I really appreciate your taking the time to explain STEEM the token vs. Steem the blockchain ... so, the thing to watch for is speculative investment, which us newbies have no idea about on this side of the looking glass ... I'm glad to have the clues to use before I go look at the stats again. I do see in those stats what you are referring to in terms of wealth distribution also; there ARE a lot of mid-sized and small power-ups, and the fact that posts and comments are staying stable means that even with folks coming in the front door and blowing out the back, the committed Steemians might just be able to hang on and keep powering up enough until investors pick up on what is being done on an improving blockchain, and get involved in a sustained way -- which will then bring up the token.

I hope that you are right, @carlgnash. I still think it would help to onboard people in a way that gives them incentive to stay around long enough to figure out how this all works so that they, too, have something to power up sooner, and more often. But at least I don't have to be as concerned about what looks like a slow-motion crash and burn... and since I wasn't going anywhere yet anyhow, I suppose I will just take my newbie self away to go create my next post...

BTW I certainly wasn't meaning to imply that there was no need to do what you say and onboard people in a way that they stick around. That is actually one of the clearest and easiest paths forward that I see, and unfortunately, one that the new "economic incentive plan" proposed in the hardfork will make much tougher. At the top with the large stakeholders who make these decisions, there is a general opinion that the smallest accounts really don't matter. This is actually ignoring the reality of the situation, which is that the smallest accounts are the only thing working currently, and the best thing that Steem (the blockchain) has going in terms of users. There is a tremendous incentive to power up when you are a new user.
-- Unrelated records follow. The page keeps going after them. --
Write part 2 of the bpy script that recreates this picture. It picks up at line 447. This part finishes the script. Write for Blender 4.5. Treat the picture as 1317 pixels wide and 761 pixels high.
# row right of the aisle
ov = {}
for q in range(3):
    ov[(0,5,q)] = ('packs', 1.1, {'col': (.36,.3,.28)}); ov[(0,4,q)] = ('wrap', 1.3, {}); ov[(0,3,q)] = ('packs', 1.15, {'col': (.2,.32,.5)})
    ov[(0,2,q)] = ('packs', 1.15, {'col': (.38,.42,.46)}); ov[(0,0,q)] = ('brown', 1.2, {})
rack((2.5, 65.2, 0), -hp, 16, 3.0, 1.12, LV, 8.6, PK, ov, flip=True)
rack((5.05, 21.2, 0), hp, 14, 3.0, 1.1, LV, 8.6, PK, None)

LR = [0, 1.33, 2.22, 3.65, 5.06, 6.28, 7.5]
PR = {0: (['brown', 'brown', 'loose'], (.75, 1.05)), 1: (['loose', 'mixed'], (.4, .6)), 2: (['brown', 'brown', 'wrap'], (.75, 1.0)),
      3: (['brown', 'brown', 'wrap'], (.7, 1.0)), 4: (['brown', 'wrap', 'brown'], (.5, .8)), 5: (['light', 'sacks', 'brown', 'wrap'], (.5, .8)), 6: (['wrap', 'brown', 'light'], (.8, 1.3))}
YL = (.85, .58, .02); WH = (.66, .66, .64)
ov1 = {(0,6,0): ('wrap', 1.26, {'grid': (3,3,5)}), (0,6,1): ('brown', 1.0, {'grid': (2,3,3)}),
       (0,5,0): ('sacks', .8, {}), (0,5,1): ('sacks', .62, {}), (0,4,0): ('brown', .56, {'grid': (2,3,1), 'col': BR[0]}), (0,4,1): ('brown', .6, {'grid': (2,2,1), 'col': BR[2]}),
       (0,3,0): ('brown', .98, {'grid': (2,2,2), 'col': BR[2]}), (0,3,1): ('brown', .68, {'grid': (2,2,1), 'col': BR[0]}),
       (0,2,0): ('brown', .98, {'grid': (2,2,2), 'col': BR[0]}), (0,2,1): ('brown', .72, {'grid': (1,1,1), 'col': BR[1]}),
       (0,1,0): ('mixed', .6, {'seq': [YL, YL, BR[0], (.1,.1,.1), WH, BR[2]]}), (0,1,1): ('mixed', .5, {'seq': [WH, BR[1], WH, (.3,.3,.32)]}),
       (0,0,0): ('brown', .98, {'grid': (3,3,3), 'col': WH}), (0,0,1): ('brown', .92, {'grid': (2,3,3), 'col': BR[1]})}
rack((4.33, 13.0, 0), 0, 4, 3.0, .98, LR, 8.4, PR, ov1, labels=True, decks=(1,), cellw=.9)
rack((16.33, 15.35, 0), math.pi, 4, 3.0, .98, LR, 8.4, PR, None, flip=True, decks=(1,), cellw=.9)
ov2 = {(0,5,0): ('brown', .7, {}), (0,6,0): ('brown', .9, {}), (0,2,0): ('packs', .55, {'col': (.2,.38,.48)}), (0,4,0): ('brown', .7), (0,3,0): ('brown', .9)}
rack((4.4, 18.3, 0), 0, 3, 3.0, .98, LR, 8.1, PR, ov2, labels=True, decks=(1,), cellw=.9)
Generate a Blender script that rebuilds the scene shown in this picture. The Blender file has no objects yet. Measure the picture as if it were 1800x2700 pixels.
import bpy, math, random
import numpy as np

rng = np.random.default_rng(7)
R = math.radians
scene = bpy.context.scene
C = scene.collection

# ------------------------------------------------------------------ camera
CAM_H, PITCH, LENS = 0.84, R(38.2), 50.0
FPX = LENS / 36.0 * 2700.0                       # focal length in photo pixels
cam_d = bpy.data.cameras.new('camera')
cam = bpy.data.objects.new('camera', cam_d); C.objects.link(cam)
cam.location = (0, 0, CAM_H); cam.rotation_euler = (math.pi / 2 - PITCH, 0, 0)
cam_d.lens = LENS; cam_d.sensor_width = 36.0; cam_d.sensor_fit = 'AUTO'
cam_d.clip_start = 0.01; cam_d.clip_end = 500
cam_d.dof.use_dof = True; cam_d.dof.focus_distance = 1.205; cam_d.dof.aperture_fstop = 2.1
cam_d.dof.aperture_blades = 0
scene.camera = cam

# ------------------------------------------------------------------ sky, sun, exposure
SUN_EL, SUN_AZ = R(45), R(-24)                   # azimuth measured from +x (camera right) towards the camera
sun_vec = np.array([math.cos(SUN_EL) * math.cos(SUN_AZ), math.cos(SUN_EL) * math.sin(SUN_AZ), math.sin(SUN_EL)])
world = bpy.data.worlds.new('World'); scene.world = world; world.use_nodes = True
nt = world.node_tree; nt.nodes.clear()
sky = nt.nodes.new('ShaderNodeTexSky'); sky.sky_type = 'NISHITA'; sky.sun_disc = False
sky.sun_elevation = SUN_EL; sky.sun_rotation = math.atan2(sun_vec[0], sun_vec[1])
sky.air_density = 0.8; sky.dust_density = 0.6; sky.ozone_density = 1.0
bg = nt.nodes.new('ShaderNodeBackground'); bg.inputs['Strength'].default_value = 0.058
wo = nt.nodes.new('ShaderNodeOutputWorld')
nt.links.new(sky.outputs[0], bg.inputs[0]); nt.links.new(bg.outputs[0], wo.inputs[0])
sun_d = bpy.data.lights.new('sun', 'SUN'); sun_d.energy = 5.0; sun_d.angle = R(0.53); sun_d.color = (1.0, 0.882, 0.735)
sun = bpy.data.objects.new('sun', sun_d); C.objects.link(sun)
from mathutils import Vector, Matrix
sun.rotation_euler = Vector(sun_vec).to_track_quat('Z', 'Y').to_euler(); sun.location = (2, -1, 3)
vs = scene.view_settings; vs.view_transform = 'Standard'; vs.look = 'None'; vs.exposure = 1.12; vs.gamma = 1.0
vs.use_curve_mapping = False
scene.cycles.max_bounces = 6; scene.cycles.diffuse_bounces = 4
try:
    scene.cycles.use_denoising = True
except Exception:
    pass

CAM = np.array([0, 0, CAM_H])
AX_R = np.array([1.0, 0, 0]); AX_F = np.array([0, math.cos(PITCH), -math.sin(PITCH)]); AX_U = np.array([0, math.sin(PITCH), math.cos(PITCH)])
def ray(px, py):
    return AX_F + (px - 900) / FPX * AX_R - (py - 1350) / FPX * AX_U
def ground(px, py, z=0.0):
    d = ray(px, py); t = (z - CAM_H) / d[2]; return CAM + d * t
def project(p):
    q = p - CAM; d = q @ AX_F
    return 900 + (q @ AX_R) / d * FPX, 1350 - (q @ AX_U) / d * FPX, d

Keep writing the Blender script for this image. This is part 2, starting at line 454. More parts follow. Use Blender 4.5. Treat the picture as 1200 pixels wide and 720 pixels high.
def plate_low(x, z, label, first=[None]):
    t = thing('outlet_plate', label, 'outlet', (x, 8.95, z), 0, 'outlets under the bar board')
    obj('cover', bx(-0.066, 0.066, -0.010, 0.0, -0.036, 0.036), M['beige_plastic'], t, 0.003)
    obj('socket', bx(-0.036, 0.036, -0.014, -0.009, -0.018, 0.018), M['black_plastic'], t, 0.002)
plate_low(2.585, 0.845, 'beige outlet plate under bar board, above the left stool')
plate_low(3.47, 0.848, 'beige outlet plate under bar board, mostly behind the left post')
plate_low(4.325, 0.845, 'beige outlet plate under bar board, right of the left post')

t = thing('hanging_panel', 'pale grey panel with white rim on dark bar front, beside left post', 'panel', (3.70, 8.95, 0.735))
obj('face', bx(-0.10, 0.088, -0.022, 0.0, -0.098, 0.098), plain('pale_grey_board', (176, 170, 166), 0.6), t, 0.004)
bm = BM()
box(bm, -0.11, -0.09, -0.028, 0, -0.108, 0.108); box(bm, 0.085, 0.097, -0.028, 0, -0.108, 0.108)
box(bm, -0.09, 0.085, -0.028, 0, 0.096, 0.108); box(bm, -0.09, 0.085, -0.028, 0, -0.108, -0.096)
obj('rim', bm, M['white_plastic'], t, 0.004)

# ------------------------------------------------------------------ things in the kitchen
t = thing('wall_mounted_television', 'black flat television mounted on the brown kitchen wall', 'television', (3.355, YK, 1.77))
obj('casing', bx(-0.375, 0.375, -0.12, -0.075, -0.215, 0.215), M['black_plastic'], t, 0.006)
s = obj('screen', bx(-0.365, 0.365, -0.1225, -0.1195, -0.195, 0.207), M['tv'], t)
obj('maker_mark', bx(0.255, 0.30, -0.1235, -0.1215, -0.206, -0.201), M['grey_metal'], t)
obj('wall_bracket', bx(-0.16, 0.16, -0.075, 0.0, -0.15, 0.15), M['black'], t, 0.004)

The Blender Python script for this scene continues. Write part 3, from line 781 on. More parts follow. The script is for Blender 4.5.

The 15 SP delegated to you doesn't even allow you to make more than a handful of comments, so the first 50 SP earned or so is almost always powered up by an account that wants to be able to transact. Onboard a thousand new users into communities of supportive folk and they will power up 50,000 SP in short order. One new whale investor that earns 50,000 SP from delegations to a bid bot will sell that amount. I personally am fine with the price remaining low and the larger stakeholders selling, while the small accounts grow. Steem has always had a terribly uneven stake distribution right from the beginning, and the current system and price of STEEM is working to help solve that.

But ultimately, it isn't investors or small accounts using Steem blockchain as a social media / blogging platform that is the future of Steem the blockchain. It is DAPP development. Price of STEEM being low is actually a great thing there, it allows DAPPs to buy enough resources at a low price for their users to record custom json transactions to the blockchain. Until/unless the demand for SP to provide resource credits for DAPPs exceeds the short term profit possible from leasing SP to bid bots, Steem isn't going anywhere. When that point does come though, bid bot problem will solve itself.

@carlgnash -- I did go on and make my new post... people like me just don't understand giving up, and even under the new EIP, I expect to do well. I don't expect that you expect to not do well. What I don't want to see, down the line, is folks talking about "Steem is great, but there was no way for newbies from summer 2019 to find a way to enjoy it." I don't want that to be the case on Steemit -- HOWEVER, I do see that perhaps it could be another DAPP that will get the job done. I intend in the very near future to start exploring Steempress to publish more extended writing works, for example. Perhaps the Steem journey could best be thought of as a relay race... the whole team wins in the end.

About bid bots I have nothing of great intelligence to say, except that I know from those stats that they account for only around .44 percent of transactions. That must be a powerful .44 percent, if they account for all those massive power downs -- and yes, there is no way for Steem the token to rise significantly under those conditions. That said, it makes sense to just hang on with Steem the blockchain and just stack STEEM and power it up at this low cost -- especially before the EIP, when it is easier for authors to do that stacking. To me, nothing will be lost; the discipline it takes to do enough to get rewarded around here pays off everywhere. What will be gained by HODLing if things turn out well will be quite wonderful. So, off I go to start planning future posts... the stacking WILL continue!